Monday, April 23, 2012

10 Ways To Act More Important Than You Really Are

I have a gut feeling that this post is going to rub a few people the wrong way. Why? Because many, if not all of the items on the upcoming list are grounded in some degree of reality. Readers may point to any one of them and say "Hey wait a minute, I do that, and here's why…".

Many of them are come right from well-meaning articles on how to be more confident, smart or assertive. A few I've just observed myself. To a degree, following this advice is OK – as long as you don't overdo it. Attempts do "act" important (or smart, or powerful, or whatever) will backfire and make you look like you have small dog syndrome (sds), especially when you don't have the substance to back up your annoying little yips.

Improving your self-confidence is a perfectly OK development goals – leaders need to have a high degree of confidence, command skills, and presence. However, as my friend Scott Eblin points out, too much confidence, like any strength overdone, can turn start to look like arrogance or hubris.

So, if you're more concerned about looking important than actually being important, then here's 10 tips for you:

1. Never show up to a meeting on time.
Seriously, I'm not making this up. In fact, I just heard about someone that actually makes sure she always shows up at least 20 minutes late to any meeting. That way, people will know you're important.

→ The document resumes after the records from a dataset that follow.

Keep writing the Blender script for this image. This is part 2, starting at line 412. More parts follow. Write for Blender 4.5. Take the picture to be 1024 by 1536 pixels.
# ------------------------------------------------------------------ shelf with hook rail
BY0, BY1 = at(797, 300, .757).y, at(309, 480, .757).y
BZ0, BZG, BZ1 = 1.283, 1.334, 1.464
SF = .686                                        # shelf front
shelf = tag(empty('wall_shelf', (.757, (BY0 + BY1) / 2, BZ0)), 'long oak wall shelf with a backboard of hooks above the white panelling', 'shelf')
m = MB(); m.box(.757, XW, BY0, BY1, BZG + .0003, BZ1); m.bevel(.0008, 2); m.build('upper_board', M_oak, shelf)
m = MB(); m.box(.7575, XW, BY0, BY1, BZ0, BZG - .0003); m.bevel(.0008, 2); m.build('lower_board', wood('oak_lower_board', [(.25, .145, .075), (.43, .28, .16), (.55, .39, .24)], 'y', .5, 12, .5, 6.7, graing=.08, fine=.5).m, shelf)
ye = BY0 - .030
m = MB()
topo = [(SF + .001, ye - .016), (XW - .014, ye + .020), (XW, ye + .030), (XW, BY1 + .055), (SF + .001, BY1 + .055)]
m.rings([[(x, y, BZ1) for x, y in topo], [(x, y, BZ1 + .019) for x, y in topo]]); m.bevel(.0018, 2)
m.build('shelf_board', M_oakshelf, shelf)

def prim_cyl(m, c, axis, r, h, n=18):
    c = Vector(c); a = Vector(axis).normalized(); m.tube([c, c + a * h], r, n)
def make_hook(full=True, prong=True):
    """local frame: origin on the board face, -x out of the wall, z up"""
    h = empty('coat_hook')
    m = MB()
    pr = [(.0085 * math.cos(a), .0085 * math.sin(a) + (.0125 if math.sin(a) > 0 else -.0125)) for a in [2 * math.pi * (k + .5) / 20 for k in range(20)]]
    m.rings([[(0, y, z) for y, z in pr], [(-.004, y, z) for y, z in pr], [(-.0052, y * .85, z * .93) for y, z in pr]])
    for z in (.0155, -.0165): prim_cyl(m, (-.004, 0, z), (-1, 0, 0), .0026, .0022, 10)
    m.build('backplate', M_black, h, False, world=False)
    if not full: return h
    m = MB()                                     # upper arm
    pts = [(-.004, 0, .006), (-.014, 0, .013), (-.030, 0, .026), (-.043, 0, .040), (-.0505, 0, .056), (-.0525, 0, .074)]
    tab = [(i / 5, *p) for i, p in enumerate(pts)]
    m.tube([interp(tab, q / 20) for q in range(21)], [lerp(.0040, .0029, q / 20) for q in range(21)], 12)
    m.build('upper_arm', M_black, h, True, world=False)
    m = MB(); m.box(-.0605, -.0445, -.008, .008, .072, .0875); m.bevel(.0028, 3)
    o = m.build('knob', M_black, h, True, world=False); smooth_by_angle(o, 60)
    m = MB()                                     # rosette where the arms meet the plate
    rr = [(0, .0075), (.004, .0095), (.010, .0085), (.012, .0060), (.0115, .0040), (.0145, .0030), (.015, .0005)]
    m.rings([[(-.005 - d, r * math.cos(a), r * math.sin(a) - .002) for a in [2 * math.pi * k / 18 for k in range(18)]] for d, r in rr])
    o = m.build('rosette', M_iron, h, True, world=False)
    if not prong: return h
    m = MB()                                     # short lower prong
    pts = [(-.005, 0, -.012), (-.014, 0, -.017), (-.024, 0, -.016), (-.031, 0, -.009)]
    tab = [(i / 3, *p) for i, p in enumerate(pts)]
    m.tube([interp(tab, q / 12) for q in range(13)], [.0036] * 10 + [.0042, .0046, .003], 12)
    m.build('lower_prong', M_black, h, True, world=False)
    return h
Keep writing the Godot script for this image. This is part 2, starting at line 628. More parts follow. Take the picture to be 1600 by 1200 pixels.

I can't help but imagine how this belief plays out in meetings involving lots of important people. What do they do, all hide around the corner waiting to see who gives in first?

2. Name drop.
I've also heard this technique referred to as "citing your sources". It's a way to back up your opinions, look smart, and if you're wrong, you can blame it on your sources.
 
3. Have the biggest chair in the office.
Corporate pecking orders are established by chair size: there's the secretary's chair, manager's chair, and the big old fat executive's chair. Just test it to make sure your feet can touch the ground. Complete your important office décor with a huge desk with little guest chairs facing the window and sun behind you.

4. Pose like a peacock.
There's actually research to back this one up. Practicing those power poses can actually make men and woman feel more powerful. You know the type - they strut around like peacocks fanning their tails or chimpanzees puffing their chests to assert their hierarchical rank.

5. Have a lot of LinkedIn connections.
Link up with everyone you meet, or better yet, just send out invitations to strangers you've never me just to reach that important "500+ connections" badge. Heck, anyone with that many connections must be uber-important. Or a recruiter or salesperson. (-:

I'm waiting for LinkedIn to come up with a "5000+" designation.

6. Keep a lot of very important books or periodicals on your desk.
Any serious executive or executive-wannbe just has to have a copy of the WSJ or HBR under their arms at all times, right? Just be sure to wrinkle a dog-ear a few pages.

7. Talk really loud and don't worry about listening.
My wife and I were waiting at the bar for our table last weekend and we had a chance to experience this first hand. I could only assume this guy was really important, because we and everyone around us could hear everything he had to say and the poor couple he was talking at never got a word in edgewise. Given we live in New Hampshire, it could have been a presidential candidate.

8. Pretend you enjoy the arts.
Pronounce your fake appreciation of the arts in response to co-workers or friends that bring up last night's episode of "Dancing with the Stars" or "The Middle". To sound really important, you need to say it in a way that makes everyone else look like idiots.

9. Never answer your own phone, emails, or schedule your own appointments.
Yes, I know, there are some positions – like CEO and Governors – that have to have minions to handle this stuff for them. But for the rest of us, come on, if we're all on a conference call together, do we really need to have an assistant contact everyone to schedule a follow-up call? In these days of tech-savvy employees, I just find this to be so old school, but it's still rampant. It's not that they can't - it's that they won't.

10. Use a lot of letters after your name.
Listing your credentials may be appropriate for certain professions – higher ed, doctors, accountants, or insurance agents – but please, do we really need to tell people we have a B.S., MBA, or every little certification we earned by taking one course and passing a test?

How about you? What are some other annoying ways people try to make themselves look important but when overdone come across as hopelessly arrogant?